━━━ DATA SHOWN ━━━

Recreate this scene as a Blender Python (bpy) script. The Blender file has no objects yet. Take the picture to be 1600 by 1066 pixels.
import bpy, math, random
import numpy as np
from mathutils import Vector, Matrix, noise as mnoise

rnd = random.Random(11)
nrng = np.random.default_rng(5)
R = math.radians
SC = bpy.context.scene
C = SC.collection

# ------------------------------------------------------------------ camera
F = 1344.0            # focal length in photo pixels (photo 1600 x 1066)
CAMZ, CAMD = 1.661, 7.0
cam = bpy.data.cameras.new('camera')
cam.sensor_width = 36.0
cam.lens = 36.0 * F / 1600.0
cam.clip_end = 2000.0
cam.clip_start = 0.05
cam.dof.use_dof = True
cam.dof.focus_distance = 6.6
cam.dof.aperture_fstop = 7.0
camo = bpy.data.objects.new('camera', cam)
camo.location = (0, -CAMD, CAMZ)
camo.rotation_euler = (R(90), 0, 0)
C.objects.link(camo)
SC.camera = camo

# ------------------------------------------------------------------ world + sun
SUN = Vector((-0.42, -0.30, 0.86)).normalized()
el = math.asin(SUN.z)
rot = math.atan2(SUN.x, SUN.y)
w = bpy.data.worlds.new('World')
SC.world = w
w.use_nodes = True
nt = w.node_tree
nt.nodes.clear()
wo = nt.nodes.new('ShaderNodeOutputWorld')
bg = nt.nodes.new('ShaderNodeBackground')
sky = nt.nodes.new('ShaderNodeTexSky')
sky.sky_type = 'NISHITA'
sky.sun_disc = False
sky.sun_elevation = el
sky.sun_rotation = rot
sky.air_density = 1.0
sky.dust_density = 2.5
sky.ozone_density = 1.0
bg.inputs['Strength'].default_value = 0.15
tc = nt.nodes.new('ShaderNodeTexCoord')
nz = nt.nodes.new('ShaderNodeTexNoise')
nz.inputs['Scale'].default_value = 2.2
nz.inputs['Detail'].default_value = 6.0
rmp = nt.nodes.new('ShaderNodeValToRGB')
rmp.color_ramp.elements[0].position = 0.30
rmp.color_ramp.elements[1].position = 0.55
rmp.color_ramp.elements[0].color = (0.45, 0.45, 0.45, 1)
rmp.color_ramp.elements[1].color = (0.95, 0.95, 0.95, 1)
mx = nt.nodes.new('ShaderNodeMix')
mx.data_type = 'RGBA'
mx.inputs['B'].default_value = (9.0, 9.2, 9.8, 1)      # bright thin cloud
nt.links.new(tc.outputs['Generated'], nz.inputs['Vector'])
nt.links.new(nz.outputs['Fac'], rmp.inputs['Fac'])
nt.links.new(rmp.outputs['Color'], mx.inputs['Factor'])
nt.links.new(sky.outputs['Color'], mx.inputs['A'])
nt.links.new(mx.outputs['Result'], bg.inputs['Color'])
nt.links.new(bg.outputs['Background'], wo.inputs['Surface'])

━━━

- [WHAT YOU NEED TO DO]:
Type out all of the material again, word for word.

- [SOLUTION TO THIS TASK]:
Recreate this scene as a Blender Python (bpy) script. The Blender file has no objects yet. Take the picture to be 1600 by 1066 pixels.
import bpy, math, random
import numpy as np
from mathutils import Vector, Matrix, noise as mnoise

rnd = random.Random(11)
nrng = np.random.default_rng(5)
R = math.radians
SC = bpy.context.scene
C = SC.collection

# ------------------------------------------------------------------ camera
F = 1344.0            # focal length in photo pixels (photo 1600 x 1066)
CAMZ, CAMD = 1.661, 7.0
cam = bpy.data.cameras.new('camera')
cam.sensor_width = 36.0
cam.lens = 36.0 * F / 1600.0
cam.clip_end = 2000.0
cam.clip_start = 0.05
cam.dof.use_dof = True
cam.dof.focus_distance = 6.6
cam.dof.aperture_fstop = 7.0
camo = bpy.data.objects.new('camera', cam)
camo.location = (0, -CAMD, CAMZ)
camo.rotation_euler = (R(90), 0, 0)
C.objects.link(camo)
SC.camera = camo

# ------------------------------------------------------------------ world + sun
SUN = Vector((-0.42, -0.30, 0.86)).normalized()
el = math.asin(SUN.z)
rot = math.atan2(SUN.x, SUN.y)
w = bpy.data.worlds.new('World')
SC.world = w
w.use_nodes = True
nt = w.node_tree
nt.nodes.clear()
wo = nt.nodes.new('ShaderNodeOutputWorld')
bg = nt.nodes.new('ShaderNodeBackground')
sky = nt.nodes.new('ShaderNodeTexSky')
sky.sky_type = 'NISHITA'
sky.sun_disc = False
sky.sun_elevation = el
sky.sun_rotation = rot
sky.air_density = 1.0
sky.dust_density = 2.5
sky.ozone_density = 1.0
bg.inputs['Strength'].default_value = 0.15
tc = nt.nodes.new('ShaderNodeTexCoord')
nz = nt.nodes.new('ShaderNodeTexNoise')
nz.inputs['Scale'].default_value = 2.2
nz.inputs['Detail'].default_value = 6.0
rmp = nt.nodes.new('ShaderNodeValToRGB')
rmp.color_ramp.elements[0].position = 0.30
rmp.color_ramp.elements[1].position = 0.55
rmp.color_ramp.elements[0].color = (0.45, 0.45, 0.45, 1)
rmp.color_ramp.elements[1].color = (0.95, 0.95, 0.95, 1)
mx = nt.nodes.new('ShaderNodeMix')
mx.data_type = 'RGBA'
mx.inputs['B'].default_value = (9.0, 9.2, 9.8, 1)      # bright thin cloud
nt.links.new(tc.outputs['Generated'], nz.inputs['Vector'])
nt.links.new(nz.outputs['Fac'], rmp.inputs['Fac'])
nt.links.new(rmp.outputs['Color'], mx.inputs['Factor'])
nt.links.new(sky.outputs['Color'], mx.inputs['A'])
nt.links.new(mx.outputs['Result'], bg.inputs['Color'])
nt.links.new(bg.outputs['Background'], wo.inputs['Surface'])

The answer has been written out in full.